Grief has the potential to smack you across the face when you last expect it. We think we get over things, that we move on and forget, that we're only strong when we've conquered feelings of loss, but it's not true.
This morning started out poorly as I watched last night's tearjerker episode of Downton Abbey, but then I went on to face the day just like any other. Oddly enough, it was the smallest thing - unclogging my drain with a wrench that my former step-father gave me years ago - that drew a wave of grief and sadness over me. I don't think I'll ever feel free to share the details of what happened with my step-dad, because it's more my mom's story than mine, but the gist of it is that he was a part of our life for many years, and his leaving us was a drawn-out and messy process. Despite that, I miss him sometimes. He stood alongside me and loved me when I was not very lovable. I grieve that the old closeness with him is gone, even though I know it was best for everyone that he leave.

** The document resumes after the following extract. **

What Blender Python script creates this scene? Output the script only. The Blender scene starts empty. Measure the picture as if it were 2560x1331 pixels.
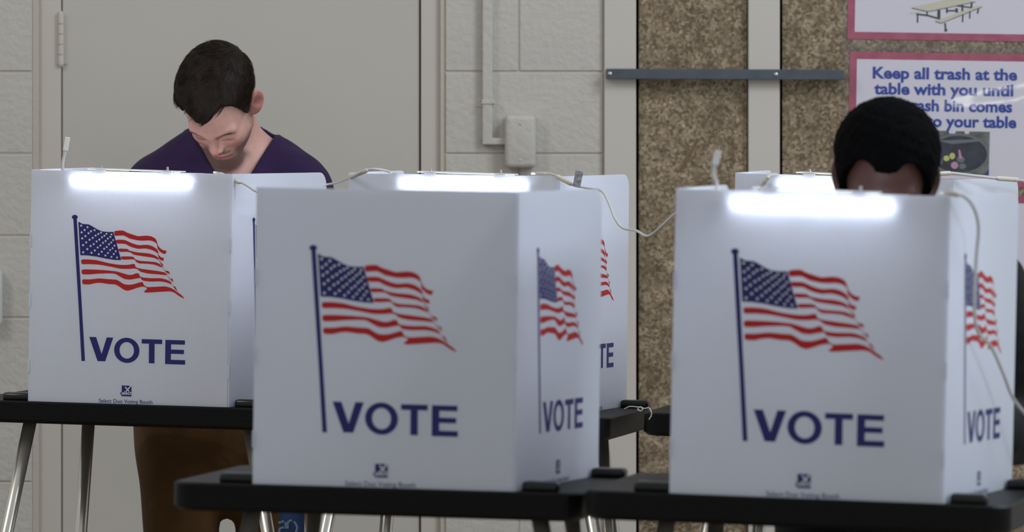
import bpy, bmesh, math, random
import numpy as np
from mathutils import Matrix, Vector, Euler

# ------------------------------------------------------------------ camera / light / exposure
SC = bpy.context.scene
COL = SC.collection
F = 14000.0            # focal length in pixels of the 2560x1331 frame
CAMZ = 1.54            # eye height
HOR = 266.0            # horizon row in the frame
cam_d = bpy.data.cameras.new('camera'); cam = bpy.data.objects.new('camera', cam_d); COL.objects.link(cam)
cam.location = (0, 0, CAMZ); cam.rotation_euler = (math.pi / 2, 0, 0)
cam_d.sensor_width = 36; cam_d.lens = 36 * F / 2560; cam_d.shift_y = -(665.5 - HOR) / 2560
cam_d.clip_end = 100; cam_d.clip_start = .5
cam_d.dof.use_dof = True; cam_d.dof.focus_distance = 11.95; cam_d.dof.aperture_fstop = 7.0
SC.camera = cam

world = bpy.data.worlds.new('world'); SC.world = world; world.use_nodes = True
bg = world.node_tree.nodes['Background']; bg.inputs[0].default_value = (.92, .97, 1.0, 1); bg.inputs[1].default_value = .41

def area(name, loc, target, size, size_y, power, col):
    d = bpy.data.lights.new(name, 'AREA'); d.shape = 'RECTANGLE'; d.size = size; d.size_y = size_y
    d.energy = power; d.color = col
    o = bpy.data.objects.new(name, d); COL.objects.link(o); o.location = loc
    o.rotation_euler = (Vector(target) - Vector(loc)).to_track_quat('-Z', 'Y').to_euler()
    return o
area('ceiling_fixture_key', (-3.9, 9.6, 4.9), (0, 13.6, 1.2), 1.2, 1.2, 60, (1, .94, .88))
area('wing_fill_overhead', (2.9, 10.6, 4.8), (-.3, 11.8, 1.0), 1.6, 1.2, 95, (.86, .93, 1))  # added fill light, aimed to brighten the booths' right wings
area('side_window', (6.2, 8.0, 4.3), (0, 10.0, 1.1), 3.0, 1.4, 130, (.74, .86, 1))
area('poster_glare_light', (2.75, -4.0, 4.5), (1.2, 13.8, 1.5), 2.0, .6, 48, (1, .98, .95))  # added light behind the camera, its reflection makes the trash poster's glare
SC.view_settings.view_transform = 'Standard'; SC.view_settings.look = 'None'
SC.view_settings.exposure = 0.0; SC.view_settings.gamma = 1; SC.view_settings.use_curve_mapping = False

# ------------------------------------------------------------------ helpers
YW = 13.86             # front face of the block wall
def P(px, py, Y): return Vector(((px - 1280) * Y / F, Y, CAMZ - (py - HOR) * Y / F))
def lin(c): c /= 255.; return c / 12.92 if c <= .04045 else ((c + .055) / 1.055) ** 2.4
def srgb(r, g, b): return (lin(r), lin(g), lin(b), 1)

def mat(name, col=None, rough=.6, metal=0., spec=.5, bump=None, noise=None, coat=0., emit=None, trans=0.):
    """principled material; noise=(scale, colour2, detail); bump=(scale, strength)"""
    m = bpy.data.materials.new(name); m.use_nodes = True
    nt = m.node_tree; b = nt.nodes['Principled BSDF']
    b.inputs['Roughness'].default_value = rough; b.inputs['Metallic'].default_value = metal
    b.inputs['Specular IOR Level'].default_value = spec; b.inputs['Coat Weight'].default_value = coat
    b.inputs['Base Color'].default_value = col
    if emit:
        b.inputs['Emission Color'].default_value = emit[0]; b.inputs['Emission Strength'].default_value = emit[1]
    tc = nt.nodes.new('ShaderNodeTexCoord')
    if noise:
        n = nt.nodes.new('ShaderNodeTexNoise'); n.inputs['Scale'].default_value = noise[0]; n.inputs['Detail'].default_value = noise[2]
        nt.links.new(tc.outputs['Object'], n.inputs['Vector'])
        r = nt.nodes.new('ShaderNodeValToRGB'); r.color_ramp.elements[0].color = col; r.color_ramp.elements[1].color = noise[1]
        r.color_ramp.elements[0].position = .35; r.color_ramp.elements[1].position = .65
        nt.links.new(n.outputs['Fac'], r.inputs['Fac']); nt.links.new(r.outputs['Color'], b.inputs['Base Color'])
    if bump:
        n = nt.nodes.new('ShaderNodeTexNoise'); n.inputs['Scale'].default_value = bump[0]; n.inputs['Detail'].default_value = 4
        nt.links.new(tc.outputs['Object'], n.inputs['Vector'])
        u = nt.nodes.new('ShaderNodeBump'); u.inputs['Strength'].default_value = bump[1]; u.inputs['Distance'].default_value = .01
        nt.links.new(n.outputs['Fac'], u.inputs['Height']); nt.links.new(u.outputs['Normal'], b.inputs['Normal'])
    return m

def mesh_obj(name, verts, faces, m=None, parent=None, smooth=False, mats=None, fm=None):
    me = bpy.data.meshes.new(name); me.from_pydata([tuple(v) for v in verts], [], faces); 
    for mm in (mats or ([m] if m else [])): me.materials.append(mm)
    if fm is not None: me.polygons.foreach_set('material_index', fm)
    if smooth: me.polygons.foreach_set('use_smooth', [True] * len(me.polygons))
    me.update()
    return link(name, me, parent)
def link(name, me, parent=None):
    o = bpy.data.objects.new(name, me); COL.objects.link(o)
    if parent is not None: o.parent = parent
    return o
def tag(o, label, cat, group=None):
    o['label'] = label; o['category'] = cat
    if group: o['group'] = group
    return o
def thing(name, label, cat, loc=(0, 0, 0), rot=(0, 0, 0), group=None):
    o = bpy.data.objects.new(name, None); COL.objects.link(o); o.location = loc; o.rotation_euler = rot
    o.empty_display_size = .1
    return tag(o, label, cat, group)
def struct(o): o['kind'] = 'structure'; return o

class MB:
    """collects simple solids into one mesh"""
    def __init__(s): s.v = []; s.f = []; s.m = []
    def add(s, v, f, mi=0):
        n = len(s.v); s.v += [tuple(x) for x in v]; s.f += [tuple(i + n for i in q) for q in f]; s.m += [mi] * len(f); return s
    def box(s, a, b, mi=0):
        x0, y0, z0 = a; x1, y1, z1 = b
        return s.add([(x0, y0, z0), (x1, y0, z0), (x1, y1, z0), (x0, y1, z0), (x0, y0, z1), (x1, y0, z1), (x1, y1, z1), (x0, y1, z1)],
                     [(0, 3, 2, 1), (4, 5, 6, 7), (0, 1, 5, 4), (1, 2, 6, 5), (2, 3, 7, 6), (3, 0, 4, 7)], mi)
    def bbox(s, a, b, r, mi=0, seg=2):
        """bevelled box"""
        bm = bmesh.new(); bmesh.ops.create_cube(bm, size=1)
        for v in bm.verts: v.co = Vector([(a[i] + b[i]) / 2 + v.co[i] * (b[i] - a[i]) for i in range(3)])
        bmesh.ops.bevel(bm, geom=bm.edges[:], offset=r, segments=seg, profile=.5, affect='EDGES')
        bm.verts.index_update()
        s.add([v.co[:] for v in bm.verts], [[v.index for v in f.verts] for f in bm.faces], mi); bm.free(); return s
    def prism(s, poly, z0, z1, axis='z', mi=0):
        n = len(poly)
        g = {'z': lambda p, h: (p[0], p[1], h), 'y': lambda p, h: (p[0], h, p[1])}[axis]
        v = [g(p, z0) for p in poly] + [g(p, z1) for p in poly]
        f = [tuple(range(n - 1, -1, -1)), tuple(range(n, 2 * n))] + [(i, (i + 1) % n, (i + 1) % n + n, i + n) for i in range(n)]
        return s.add(v, f, mi)
    def tube(s, pts, r, seg=10, cap=True, mi=0):
        pts = [Vector(p) for p in pts]; rs = r if isinstance(r, (list, tuple)) else [r] * len(pts)
        v = []; up = None
        for i, p in enumerate(pts):
            t = (pts[min(i + 1, len(pts) - 1)] - pts[max(i - 1, 0)]).normalized()
            if up is None: up = t.orthogonal().normalized()
            up = (up - t * up.dot(t)).normalized(); w = t.cross(up)
            for k in range(seg):
                a = 2 * math.pi * k / seg; v.append(p + (up * math.cos(a) + w * math.sin(a)) * rs[i])
        f = [(i * seg + k, i * seg + (k + 1) % seg, (i + 1) * seg + (k + 1) % seg, (i + 1) * seg + k) for i in range(len(pts) - 1) for k in range(seg)]
        if cap: f += [tuple(range(seg - 1, -1, -1)), tuple(range((len(pts) - 1) * seg, len(pts) * seg))]
        return s.add(v, f, mi)
    def sphere(s, c, r, mi=0, nu=12, nv=8):
        rr = r if isinstance(r, (tuple, list)) else (r, r, r)
        v = [(c[0], c[1], c[2] - rr[2])]
        for j in range(1, nv):
            a = -math.pi / 2 + math.pi * j / nv
            v += [(c[0] + rr[0] * math.cos(a) * math.cos(2 * math.pi * i / nu), c[1] + rr[1] * math.cos(a) * math.sin(2 * math.pi * i / nu), c[2] + rr[2] * math.sin(a)) for i in range(nu)]
        v.append((c[0], c[1], c[2] + rr[2])); f = []
        for i in range(nu):
            f.append((0, 1 + (i + 1) % nu, 1 + i)); f.append((len(v) - 1, 1 + (nv - 2) * nu + i, 1 + (nv - 2) * nu + (i + 1) % nu))
            for j in range(nv - 2): f.append((1 + j * nu + i, 1 + j * nu + (i + 1) % nu, 1 + (j + 1) * nu + (i + 1) % nu, 1 + (j + 1) * nu + i))
        return s.add(v, f, mi)
    def build(s, name, m=None, parent=None, smooth=False, mats=None):
        return mesh_obj(name, s.v, s.f, m, parent, smooth, mats, s.m if mats else None)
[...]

Dealing with others' reactions has been hardest part of dealing with my step-dad's loss. So many people talk as though I could just flip a switch and stop loving him. As though all of the bad that happened had made me forget everything good that came before. By that way of thinking it is ridiculous to grieve him now, many years later. On the other hand, feelings often just don't make sense, and to force them into logic is to suppress my own healing. So on days like this, I let myself cry and grieve, knowing that this, too, shall pass. Despite what some well-meaning Christians may claim, having the joy of the Lord does not mean I no longer experience sadness. Rather, I seek to enjoy God's presence in the worst of times. I am always comforted by John 11:35, when Jesus wept at the death of Lazarus, because it shows Christ's humanity. He knew Lazarus would live, yet he wept for the pain Lazarus had undergone and for the grief his friends were experiencing. And you and I can weep too when grief overtakes us, knowing Him who shares our burdens and sorrows.

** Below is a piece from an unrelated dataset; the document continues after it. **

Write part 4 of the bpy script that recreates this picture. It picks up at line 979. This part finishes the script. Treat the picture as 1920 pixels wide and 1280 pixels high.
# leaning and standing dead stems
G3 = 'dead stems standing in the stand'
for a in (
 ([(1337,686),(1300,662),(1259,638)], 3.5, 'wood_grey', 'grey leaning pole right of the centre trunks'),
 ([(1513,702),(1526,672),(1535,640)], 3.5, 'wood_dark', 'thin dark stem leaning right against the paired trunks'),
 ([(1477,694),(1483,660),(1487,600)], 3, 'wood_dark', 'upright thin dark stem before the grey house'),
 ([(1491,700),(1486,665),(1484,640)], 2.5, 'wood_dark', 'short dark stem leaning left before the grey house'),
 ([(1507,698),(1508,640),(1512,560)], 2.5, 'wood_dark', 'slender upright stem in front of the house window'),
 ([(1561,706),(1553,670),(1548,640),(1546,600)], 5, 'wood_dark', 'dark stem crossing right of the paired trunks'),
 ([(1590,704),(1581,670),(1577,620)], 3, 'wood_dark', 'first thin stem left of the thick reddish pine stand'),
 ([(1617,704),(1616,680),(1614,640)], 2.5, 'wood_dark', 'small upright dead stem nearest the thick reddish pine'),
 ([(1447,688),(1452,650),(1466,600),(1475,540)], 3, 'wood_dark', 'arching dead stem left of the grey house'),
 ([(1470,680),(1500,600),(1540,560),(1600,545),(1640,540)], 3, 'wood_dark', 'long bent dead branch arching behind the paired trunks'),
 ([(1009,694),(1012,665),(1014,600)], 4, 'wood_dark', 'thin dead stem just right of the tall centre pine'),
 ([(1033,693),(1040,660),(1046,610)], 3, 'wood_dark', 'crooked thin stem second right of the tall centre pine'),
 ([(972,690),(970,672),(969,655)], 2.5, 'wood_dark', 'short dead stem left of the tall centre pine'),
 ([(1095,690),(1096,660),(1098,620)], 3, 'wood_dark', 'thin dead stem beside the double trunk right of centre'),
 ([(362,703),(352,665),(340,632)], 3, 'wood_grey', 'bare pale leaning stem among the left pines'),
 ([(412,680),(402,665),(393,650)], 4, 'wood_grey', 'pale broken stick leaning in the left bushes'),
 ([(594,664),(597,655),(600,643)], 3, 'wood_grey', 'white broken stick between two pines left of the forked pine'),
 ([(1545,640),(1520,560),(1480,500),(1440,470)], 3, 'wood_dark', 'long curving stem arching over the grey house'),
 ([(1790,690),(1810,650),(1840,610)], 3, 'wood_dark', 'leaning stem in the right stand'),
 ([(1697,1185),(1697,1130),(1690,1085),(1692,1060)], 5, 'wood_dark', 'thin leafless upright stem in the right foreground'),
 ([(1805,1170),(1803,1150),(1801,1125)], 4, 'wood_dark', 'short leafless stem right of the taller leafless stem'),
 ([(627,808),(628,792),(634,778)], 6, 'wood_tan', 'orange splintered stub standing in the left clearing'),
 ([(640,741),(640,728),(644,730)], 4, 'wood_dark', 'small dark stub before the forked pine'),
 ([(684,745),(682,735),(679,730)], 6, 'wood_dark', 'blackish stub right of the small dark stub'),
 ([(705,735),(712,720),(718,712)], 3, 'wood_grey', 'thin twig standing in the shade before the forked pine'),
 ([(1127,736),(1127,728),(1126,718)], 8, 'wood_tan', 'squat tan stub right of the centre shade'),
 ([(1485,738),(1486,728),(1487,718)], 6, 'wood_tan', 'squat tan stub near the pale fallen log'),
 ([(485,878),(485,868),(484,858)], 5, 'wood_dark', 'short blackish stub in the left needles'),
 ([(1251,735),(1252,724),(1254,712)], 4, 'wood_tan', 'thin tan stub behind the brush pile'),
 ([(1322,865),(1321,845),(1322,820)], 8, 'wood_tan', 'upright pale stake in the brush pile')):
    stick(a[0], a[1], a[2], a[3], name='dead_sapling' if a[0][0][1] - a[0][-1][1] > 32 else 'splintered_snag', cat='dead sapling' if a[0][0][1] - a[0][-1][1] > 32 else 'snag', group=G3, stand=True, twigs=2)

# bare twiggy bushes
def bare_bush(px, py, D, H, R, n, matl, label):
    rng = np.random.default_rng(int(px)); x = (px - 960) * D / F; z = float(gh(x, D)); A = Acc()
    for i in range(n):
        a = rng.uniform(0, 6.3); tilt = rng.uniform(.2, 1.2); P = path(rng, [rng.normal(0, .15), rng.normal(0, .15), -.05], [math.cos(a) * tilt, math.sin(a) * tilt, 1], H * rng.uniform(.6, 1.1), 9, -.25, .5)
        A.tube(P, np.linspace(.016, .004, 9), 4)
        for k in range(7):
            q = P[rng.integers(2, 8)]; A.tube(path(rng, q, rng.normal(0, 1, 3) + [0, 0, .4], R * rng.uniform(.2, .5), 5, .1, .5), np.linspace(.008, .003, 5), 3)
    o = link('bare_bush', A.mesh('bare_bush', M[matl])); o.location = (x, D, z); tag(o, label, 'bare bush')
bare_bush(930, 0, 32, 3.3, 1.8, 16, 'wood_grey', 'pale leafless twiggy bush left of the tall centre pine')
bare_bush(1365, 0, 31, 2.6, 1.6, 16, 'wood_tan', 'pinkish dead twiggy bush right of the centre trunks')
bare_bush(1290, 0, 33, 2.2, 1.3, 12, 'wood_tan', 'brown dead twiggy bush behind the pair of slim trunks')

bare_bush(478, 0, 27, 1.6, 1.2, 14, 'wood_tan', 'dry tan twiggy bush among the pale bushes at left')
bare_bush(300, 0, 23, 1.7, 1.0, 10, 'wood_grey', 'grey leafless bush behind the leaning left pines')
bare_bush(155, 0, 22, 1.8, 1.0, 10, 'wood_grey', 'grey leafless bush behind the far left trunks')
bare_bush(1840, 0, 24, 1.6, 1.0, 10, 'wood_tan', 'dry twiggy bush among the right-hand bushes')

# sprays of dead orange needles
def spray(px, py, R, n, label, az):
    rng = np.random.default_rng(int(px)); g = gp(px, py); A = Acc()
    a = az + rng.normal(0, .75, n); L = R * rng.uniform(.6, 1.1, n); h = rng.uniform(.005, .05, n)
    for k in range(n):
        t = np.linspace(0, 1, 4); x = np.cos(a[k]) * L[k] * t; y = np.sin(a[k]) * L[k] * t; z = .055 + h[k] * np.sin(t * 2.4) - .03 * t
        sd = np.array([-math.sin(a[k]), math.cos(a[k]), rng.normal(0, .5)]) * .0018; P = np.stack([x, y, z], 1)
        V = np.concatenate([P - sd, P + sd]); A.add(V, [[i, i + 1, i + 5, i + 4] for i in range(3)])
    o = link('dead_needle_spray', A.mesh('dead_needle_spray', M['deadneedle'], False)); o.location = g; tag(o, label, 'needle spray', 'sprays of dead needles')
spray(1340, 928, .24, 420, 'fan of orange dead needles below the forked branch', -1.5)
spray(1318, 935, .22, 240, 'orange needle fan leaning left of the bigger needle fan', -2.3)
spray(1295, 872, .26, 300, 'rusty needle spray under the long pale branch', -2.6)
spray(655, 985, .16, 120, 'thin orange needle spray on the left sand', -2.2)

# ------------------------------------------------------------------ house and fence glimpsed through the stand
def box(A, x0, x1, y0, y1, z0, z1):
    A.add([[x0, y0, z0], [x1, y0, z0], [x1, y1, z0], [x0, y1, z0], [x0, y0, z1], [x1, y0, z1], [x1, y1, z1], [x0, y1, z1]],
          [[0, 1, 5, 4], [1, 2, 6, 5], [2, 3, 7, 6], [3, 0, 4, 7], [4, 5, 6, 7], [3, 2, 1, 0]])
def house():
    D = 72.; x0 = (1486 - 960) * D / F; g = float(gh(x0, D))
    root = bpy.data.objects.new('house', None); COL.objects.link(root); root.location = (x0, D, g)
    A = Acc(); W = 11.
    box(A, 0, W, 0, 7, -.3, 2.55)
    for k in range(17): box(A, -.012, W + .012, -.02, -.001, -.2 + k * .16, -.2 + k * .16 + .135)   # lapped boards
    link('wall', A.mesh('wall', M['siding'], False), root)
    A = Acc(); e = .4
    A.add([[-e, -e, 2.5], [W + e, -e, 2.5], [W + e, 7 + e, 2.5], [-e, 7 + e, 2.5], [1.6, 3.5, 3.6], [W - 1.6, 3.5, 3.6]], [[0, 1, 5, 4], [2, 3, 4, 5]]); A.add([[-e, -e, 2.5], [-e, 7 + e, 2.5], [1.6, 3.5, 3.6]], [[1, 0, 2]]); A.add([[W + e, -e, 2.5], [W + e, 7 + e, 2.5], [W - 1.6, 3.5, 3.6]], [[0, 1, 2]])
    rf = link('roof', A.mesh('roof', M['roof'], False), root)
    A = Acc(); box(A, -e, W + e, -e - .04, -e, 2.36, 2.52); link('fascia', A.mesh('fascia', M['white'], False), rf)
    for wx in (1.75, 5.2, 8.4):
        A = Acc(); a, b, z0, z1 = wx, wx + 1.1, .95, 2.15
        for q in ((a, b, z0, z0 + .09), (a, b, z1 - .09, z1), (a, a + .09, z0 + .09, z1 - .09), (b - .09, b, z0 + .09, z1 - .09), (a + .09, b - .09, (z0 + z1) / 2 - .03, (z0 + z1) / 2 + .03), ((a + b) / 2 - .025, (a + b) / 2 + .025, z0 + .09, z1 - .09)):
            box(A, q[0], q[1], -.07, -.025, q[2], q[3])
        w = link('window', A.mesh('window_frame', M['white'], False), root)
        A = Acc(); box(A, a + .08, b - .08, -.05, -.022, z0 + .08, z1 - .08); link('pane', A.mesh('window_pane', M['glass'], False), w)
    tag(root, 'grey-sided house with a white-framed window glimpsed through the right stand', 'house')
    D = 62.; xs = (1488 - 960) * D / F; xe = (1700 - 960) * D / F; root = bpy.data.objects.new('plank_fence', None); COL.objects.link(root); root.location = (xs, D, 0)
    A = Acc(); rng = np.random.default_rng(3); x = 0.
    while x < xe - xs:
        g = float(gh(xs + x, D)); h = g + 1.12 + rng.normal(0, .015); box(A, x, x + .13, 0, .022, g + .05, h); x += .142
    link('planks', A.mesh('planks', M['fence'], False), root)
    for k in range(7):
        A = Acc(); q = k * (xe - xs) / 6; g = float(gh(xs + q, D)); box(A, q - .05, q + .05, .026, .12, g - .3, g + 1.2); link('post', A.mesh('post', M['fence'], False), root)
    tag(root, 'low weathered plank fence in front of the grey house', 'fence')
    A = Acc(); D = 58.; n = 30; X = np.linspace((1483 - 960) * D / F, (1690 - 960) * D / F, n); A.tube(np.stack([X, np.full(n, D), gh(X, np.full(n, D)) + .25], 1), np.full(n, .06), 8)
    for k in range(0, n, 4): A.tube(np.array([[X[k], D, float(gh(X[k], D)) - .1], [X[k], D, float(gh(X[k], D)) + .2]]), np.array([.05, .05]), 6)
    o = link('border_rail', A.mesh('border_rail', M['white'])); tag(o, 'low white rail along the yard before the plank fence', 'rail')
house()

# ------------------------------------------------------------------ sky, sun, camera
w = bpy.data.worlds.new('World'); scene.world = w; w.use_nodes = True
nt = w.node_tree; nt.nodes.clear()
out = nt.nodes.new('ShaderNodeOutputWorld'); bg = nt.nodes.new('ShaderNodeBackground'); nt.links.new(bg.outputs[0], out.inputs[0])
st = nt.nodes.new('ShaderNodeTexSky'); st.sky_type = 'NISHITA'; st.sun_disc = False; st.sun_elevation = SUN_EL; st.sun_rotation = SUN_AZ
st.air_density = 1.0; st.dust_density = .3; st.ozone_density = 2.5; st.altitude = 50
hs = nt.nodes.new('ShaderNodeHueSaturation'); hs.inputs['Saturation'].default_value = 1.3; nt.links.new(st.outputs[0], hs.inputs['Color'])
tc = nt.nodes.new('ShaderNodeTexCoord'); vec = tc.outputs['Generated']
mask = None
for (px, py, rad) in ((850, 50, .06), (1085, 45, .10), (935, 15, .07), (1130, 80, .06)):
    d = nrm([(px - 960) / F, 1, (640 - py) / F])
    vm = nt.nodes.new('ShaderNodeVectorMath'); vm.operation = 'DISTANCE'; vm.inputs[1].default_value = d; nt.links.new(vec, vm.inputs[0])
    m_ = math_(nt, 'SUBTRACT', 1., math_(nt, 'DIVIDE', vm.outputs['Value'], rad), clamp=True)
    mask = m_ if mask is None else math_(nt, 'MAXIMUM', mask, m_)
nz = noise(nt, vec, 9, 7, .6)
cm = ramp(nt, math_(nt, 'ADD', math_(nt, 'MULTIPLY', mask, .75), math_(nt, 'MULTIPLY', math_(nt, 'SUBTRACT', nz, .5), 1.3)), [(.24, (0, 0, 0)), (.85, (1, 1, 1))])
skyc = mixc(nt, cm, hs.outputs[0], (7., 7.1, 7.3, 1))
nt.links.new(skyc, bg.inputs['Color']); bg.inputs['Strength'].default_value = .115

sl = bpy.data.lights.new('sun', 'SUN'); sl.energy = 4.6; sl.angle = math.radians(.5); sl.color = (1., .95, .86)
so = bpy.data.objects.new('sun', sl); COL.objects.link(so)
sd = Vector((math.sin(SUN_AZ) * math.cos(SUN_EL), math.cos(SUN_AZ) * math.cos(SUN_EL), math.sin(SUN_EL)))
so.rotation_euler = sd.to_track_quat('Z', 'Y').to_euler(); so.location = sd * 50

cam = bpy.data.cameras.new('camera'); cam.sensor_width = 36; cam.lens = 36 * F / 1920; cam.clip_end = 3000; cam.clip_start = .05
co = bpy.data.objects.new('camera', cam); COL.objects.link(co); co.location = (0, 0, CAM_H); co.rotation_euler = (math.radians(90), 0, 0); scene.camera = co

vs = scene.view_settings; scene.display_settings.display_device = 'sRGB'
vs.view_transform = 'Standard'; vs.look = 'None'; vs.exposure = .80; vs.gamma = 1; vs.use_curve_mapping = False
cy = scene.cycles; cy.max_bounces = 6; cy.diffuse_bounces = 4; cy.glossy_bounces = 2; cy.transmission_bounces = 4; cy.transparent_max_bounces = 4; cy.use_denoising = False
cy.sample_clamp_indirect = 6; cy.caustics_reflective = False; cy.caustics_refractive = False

amazing post! I completely agree that dealing with others' reactions, especially well-meaning friends, was the hardest part of grieving for me. I lost my father unexpectedly over a year ago and there were times when the simplest of comments would reduce me to tears. Then I'd feel even worse because I knew their intentions were good! Like you said, it is wonderful to have a Savior who shares our sorrows and who weeps with us in times like these.